Tuesday, September 11, 2012

Never Forget

I will never forget.

Never forget when my mom came into my bedroom, waking me up by exclaiming, "Wake up! Two planes have hit the World Trade Center!" (I'm ashamed to admit that I wasn't 100% sure that the World Trade Center was in New York.) With my dad as a small plane pilot, I remember thinking, "How could a Cessna pilot run into buildings? They are huge! Must have been a really inexperienced pilot."

Never forget when I turned on the TV. The now familiar shot of the Twin Towers with plumes of smoke billowing out of them. Peter Jennings told me what he knew. Commercial airliners. Fire. Smoke. Thousands of people. Trapped.


Never forget when the first time I changed the channel, to CNN, and then switched it back to Peter Jennings...there was a huge grey cloud and one of the towers was gone. He was confused, thought there must have been some sort of explosion. And then everyone realized what had happened. It fell. Just collapsed.
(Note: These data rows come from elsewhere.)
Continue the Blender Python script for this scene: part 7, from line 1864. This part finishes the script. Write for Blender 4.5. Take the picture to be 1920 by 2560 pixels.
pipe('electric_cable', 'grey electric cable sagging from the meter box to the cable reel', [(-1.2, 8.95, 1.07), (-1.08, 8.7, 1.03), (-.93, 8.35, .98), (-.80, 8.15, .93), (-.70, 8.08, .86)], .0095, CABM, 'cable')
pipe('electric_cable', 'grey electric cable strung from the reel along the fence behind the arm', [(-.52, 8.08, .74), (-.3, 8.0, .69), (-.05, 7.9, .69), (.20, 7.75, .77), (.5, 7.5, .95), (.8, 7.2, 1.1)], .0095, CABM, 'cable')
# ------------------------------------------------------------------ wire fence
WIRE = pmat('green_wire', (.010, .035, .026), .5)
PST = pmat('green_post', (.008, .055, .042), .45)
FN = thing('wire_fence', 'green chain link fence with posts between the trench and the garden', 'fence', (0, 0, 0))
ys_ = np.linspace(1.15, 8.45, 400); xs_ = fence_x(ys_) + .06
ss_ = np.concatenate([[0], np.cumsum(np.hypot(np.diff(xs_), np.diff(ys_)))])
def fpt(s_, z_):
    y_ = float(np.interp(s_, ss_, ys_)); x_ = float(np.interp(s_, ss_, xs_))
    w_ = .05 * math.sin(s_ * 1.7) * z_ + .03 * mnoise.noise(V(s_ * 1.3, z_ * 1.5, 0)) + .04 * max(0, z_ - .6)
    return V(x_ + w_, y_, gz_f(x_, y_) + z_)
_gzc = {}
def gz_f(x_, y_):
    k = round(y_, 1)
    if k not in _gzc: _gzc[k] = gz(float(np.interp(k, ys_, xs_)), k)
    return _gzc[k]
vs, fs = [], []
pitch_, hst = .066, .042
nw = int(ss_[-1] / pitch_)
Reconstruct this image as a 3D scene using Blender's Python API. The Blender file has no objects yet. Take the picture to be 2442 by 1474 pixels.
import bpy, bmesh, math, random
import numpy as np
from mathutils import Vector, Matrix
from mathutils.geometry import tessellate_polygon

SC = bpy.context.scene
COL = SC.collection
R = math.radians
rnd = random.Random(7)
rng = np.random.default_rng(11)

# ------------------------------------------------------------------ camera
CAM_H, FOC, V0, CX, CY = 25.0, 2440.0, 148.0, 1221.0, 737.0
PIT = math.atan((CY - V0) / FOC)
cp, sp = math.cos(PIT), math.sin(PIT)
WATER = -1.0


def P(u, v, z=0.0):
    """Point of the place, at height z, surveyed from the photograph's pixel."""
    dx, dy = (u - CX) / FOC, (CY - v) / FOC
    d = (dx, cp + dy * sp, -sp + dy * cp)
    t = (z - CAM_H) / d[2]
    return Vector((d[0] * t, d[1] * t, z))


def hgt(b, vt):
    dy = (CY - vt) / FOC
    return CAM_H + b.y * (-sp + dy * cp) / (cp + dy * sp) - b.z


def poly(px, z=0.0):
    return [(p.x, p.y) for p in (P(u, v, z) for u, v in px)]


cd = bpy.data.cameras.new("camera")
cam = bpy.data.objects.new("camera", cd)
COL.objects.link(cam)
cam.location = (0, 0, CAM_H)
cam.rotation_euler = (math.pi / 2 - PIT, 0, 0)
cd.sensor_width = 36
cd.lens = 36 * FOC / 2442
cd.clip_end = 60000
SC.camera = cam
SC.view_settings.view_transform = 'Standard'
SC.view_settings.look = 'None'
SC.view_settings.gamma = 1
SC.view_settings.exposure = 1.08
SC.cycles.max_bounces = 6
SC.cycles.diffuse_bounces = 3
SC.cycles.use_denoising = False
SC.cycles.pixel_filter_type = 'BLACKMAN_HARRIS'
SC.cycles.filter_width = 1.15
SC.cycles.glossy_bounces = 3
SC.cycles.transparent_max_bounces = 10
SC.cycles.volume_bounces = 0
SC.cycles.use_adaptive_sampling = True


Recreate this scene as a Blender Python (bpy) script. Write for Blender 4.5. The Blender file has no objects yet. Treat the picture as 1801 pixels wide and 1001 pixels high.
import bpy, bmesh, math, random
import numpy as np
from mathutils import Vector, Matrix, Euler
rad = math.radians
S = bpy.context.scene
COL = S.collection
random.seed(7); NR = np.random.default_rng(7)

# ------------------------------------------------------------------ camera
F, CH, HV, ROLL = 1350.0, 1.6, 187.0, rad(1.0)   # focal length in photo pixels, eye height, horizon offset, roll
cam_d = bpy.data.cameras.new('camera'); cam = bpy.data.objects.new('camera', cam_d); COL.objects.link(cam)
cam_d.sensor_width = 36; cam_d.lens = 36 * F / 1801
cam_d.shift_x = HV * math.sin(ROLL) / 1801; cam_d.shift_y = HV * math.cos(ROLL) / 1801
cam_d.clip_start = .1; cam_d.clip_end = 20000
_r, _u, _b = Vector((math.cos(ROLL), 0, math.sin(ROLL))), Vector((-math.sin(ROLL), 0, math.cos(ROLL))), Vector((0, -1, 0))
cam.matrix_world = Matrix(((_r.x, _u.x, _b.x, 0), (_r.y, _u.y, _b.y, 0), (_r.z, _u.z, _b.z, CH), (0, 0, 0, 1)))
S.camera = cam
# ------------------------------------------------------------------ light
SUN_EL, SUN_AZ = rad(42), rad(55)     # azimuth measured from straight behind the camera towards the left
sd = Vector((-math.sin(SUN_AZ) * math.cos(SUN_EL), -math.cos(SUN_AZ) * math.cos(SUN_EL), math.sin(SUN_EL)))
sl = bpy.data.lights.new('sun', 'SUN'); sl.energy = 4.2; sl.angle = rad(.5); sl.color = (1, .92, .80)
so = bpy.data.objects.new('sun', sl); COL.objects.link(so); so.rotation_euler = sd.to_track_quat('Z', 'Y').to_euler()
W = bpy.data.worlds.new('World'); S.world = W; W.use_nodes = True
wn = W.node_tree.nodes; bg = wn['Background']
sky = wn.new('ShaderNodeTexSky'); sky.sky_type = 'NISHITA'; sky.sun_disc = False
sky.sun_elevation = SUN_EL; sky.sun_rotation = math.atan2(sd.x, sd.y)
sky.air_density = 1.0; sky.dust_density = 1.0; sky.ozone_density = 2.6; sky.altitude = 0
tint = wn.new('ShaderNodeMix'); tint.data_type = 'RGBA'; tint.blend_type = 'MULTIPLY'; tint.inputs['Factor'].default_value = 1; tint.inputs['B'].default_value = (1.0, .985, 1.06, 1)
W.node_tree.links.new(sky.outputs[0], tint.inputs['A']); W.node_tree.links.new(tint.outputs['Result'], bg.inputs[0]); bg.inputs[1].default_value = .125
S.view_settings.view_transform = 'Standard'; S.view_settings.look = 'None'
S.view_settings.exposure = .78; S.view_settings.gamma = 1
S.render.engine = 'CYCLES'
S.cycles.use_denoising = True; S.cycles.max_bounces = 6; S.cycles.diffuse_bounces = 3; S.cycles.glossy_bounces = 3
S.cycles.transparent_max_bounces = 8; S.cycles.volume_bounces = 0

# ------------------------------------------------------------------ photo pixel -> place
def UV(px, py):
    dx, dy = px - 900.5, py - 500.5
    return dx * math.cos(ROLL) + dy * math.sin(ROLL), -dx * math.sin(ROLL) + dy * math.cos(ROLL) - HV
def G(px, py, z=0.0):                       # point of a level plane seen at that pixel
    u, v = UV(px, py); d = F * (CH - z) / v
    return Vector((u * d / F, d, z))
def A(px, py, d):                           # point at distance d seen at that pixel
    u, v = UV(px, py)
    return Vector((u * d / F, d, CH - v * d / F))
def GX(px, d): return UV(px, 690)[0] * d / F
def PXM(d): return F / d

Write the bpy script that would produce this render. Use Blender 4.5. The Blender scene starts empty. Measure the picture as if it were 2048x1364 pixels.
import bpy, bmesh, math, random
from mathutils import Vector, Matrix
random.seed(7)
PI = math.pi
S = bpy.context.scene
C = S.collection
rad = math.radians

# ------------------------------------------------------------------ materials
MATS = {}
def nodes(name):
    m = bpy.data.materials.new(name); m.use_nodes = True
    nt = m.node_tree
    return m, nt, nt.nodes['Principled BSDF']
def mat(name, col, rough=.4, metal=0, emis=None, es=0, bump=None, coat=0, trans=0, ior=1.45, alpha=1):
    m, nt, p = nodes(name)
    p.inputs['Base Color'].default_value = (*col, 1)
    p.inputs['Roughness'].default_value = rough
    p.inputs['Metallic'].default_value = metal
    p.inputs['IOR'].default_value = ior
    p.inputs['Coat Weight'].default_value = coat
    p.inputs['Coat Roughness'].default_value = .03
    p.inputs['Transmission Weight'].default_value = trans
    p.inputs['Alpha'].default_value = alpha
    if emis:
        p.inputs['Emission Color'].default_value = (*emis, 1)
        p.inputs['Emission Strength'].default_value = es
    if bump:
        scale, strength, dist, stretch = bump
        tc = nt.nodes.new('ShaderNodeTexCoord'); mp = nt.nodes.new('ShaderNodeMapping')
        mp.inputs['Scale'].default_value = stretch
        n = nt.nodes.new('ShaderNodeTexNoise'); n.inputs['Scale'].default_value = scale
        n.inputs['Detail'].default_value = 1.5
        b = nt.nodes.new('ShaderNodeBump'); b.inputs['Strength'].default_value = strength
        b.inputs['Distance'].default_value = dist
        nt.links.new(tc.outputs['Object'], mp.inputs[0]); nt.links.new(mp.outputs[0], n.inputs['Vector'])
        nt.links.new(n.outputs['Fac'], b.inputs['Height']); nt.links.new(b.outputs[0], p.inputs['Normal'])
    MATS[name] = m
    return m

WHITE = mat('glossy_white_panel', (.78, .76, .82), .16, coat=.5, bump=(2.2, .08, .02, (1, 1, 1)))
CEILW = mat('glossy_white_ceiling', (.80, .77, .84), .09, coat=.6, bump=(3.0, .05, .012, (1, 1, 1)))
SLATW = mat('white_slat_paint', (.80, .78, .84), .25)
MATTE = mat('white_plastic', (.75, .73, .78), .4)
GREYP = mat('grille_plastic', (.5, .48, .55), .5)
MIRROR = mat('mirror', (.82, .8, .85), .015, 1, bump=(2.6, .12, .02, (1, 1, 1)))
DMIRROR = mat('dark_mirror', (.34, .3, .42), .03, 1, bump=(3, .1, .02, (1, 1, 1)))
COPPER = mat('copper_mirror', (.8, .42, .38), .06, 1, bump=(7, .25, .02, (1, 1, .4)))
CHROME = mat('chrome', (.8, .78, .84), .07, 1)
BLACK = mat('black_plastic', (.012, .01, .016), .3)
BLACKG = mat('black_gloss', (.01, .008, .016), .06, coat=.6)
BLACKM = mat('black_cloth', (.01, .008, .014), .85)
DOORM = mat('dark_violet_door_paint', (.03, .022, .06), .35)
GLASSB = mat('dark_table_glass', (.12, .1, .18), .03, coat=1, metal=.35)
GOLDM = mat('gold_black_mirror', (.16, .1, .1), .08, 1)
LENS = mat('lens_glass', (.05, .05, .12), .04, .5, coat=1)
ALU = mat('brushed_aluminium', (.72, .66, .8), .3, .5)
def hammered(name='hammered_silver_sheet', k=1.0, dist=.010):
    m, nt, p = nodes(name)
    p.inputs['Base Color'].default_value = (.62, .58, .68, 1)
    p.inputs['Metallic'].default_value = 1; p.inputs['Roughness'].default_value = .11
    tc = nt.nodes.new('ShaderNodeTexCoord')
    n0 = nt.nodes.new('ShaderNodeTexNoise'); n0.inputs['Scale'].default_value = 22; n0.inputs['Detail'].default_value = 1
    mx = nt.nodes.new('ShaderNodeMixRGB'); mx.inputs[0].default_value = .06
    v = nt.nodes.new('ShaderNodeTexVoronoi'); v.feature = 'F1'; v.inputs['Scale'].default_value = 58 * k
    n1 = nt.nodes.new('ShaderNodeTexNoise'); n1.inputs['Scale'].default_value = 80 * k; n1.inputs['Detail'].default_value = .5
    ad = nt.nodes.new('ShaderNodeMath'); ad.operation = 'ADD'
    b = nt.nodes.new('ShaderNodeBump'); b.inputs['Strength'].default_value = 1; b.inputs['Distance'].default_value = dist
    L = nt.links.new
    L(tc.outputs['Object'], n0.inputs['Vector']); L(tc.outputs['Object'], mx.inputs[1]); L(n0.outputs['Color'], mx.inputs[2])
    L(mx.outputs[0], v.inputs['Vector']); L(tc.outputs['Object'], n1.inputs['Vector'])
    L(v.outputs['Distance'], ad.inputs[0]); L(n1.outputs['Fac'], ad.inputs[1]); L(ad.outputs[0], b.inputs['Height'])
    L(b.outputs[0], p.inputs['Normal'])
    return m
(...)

Over the years, around the anniversary, I always always watch the shows. The documentaries. Last year I watched the documentary 120 minutes of September 11th. (Or something like that.) It went in real time. And I was taken back to that innocence lost, the time in my life where all I cared about was going out on Thursday night, and I could not even imagine not walking with my boyfriend to the gate of my flight to say goodbye.

The stories are endless. The heroes of the 88th floor of the north tower. The videographers who just happened to be following the fire battalion stationed closed to the towers. The people who saw it out of their living room windows. The first responders, the thousands of people rushing out, the guy who was saved because of Monday Night Football. And that is just what happened in New York.

Every December 7th, I think about Pearl Harbor. And I wonder if Pearl Harbor felt to my grandparents what 9/11 feels to my generation. I always think that 9/11 had to feel worse, because I just can't imagine being more shocked. More dismayed. More sad. The sadness was intense. Especially a couple of days later when it became apparent that there would be no more survivors. The people in those buildings weren't trapped at the bottom of a huge pile of rubble. They were part of the rubble.

I don't ever want to forget. When I see any of the documentaries, and I see the South Tower fall, a part of me stands still. Frozen in time, my mind tries to comprehend just what happened. Even though I have seen the shows on WHY the towers fell, it just amazes me that something that big was brought down. And that people, many people, hated America that much to do this to us. I still don't understand.

We should never forget. I will never forget.